DIRECTIONS: Extract the lines from the first line of the records below through the line containing "SC.camera = cam", inclusive, and reproduce them exactly as written.
# DATASET RECORDS start
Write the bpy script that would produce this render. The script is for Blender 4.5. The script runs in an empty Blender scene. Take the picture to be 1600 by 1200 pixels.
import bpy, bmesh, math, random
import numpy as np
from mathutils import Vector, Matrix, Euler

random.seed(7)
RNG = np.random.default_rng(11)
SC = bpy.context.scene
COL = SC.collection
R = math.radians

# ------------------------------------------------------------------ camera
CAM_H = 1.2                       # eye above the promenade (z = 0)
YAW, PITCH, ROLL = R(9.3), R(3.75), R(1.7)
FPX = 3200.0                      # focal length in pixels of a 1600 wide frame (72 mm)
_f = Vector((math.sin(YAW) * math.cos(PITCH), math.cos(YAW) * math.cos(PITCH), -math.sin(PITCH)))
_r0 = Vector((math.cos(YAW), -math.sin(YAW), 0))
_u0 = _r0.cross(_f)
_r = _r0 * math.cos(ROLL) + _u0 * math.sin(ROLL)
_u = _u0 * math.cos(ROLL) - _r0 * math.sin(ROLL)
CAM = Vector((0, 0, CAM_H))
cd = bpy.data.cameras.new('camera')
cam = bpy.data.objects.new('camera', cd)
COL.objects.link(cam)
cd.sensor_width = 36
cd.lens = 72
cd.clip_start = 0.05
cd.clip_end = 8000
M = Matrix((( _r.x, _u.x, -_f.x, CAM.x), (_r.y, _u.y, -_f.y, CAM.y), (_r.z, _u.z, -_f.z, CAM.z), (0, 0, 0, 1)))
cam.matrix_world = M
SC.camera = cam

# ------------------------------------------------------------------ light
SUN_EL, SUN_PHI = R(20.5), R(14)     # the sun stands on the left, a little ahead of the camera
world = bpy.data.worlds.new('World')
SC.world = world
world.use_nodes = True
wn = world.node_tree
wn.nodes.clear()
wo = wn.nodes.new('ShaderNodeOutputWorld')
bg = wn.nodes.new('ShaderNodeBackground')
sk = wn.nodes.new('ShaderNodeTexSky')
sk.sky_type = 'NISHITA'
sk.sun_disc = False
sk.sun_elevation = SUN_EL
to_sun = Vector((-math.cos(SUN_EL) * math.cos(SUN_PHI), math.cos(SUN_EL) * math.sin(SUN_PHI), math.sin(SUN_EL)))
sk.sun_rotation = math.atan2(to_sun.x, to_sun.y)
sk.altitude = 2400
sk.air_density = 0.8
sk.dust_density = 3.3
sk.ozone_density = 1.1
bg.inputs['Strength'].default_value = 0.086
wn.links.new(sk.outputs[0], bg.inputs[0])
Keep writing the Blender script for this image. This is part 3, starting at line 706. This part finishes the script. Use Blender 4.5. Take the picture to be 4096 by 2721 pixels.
# DATASET RECORDS end
EXERCISE ANSWER:
Write the bpy script that would produce this render. The script is for Blender 4.5. The script runs in an empty Blender scene. Take the picture to be 1600 by 1200 pixels.
import bpy, bmesh, math, random
import numpy as np
from mathutils import Vector, Matrix, Euler

random.seed(7)
RNG = np.random.default_rng(11)
SC = bpy.context.scene
COL = SC.collection
R = math.radians

# ------------------------------------------------------------------ camera
CAM_H = 1.2                       # eye above the promenade (z = 0)
YAW, PITCH, ROLL = R(9.3), R(3.75), R(1.7)
FPX = 3200.0                      # focal length in pixels of a 1600 wide frame (72 mm)
_f = Vector((math.sin(YAW) * math.cos(PITCH), math.cos(YAW) * math.cos(PITCH), -math.sin(PITCH)))
_r0 = Vector((math.cos(YAW), -math.sin(YAW), 0))
_u0 = _r0.cross(_f)
_r = _r0 * math.cos(ROLL) + _u0 * math.sin(ROLL)
_u = _u0 * math.cos(ROLL) - _r0 * math.sin(ROLL)
CAM = Vector((0, 0, CAM_H))
cd = bpy.data.cameras.new('camera')
cam = bpy.data.objects.new('camera', cd)
COL.objects.link(cam)
cd.sensor_width = 36
cd.lens = 72
cd.clip_start = 0.05
cd.clip_end = 8000
M = Matrix((( _r.x, _u.x, -_f.x, CAM.x), (_r.y, _u.y, -_f.y, CAM.y), (_r.z, _u.z, -_f.z, CAM.z), (0, 0, 0, 1)))
cam.matrix_world = M
SC.camera = cam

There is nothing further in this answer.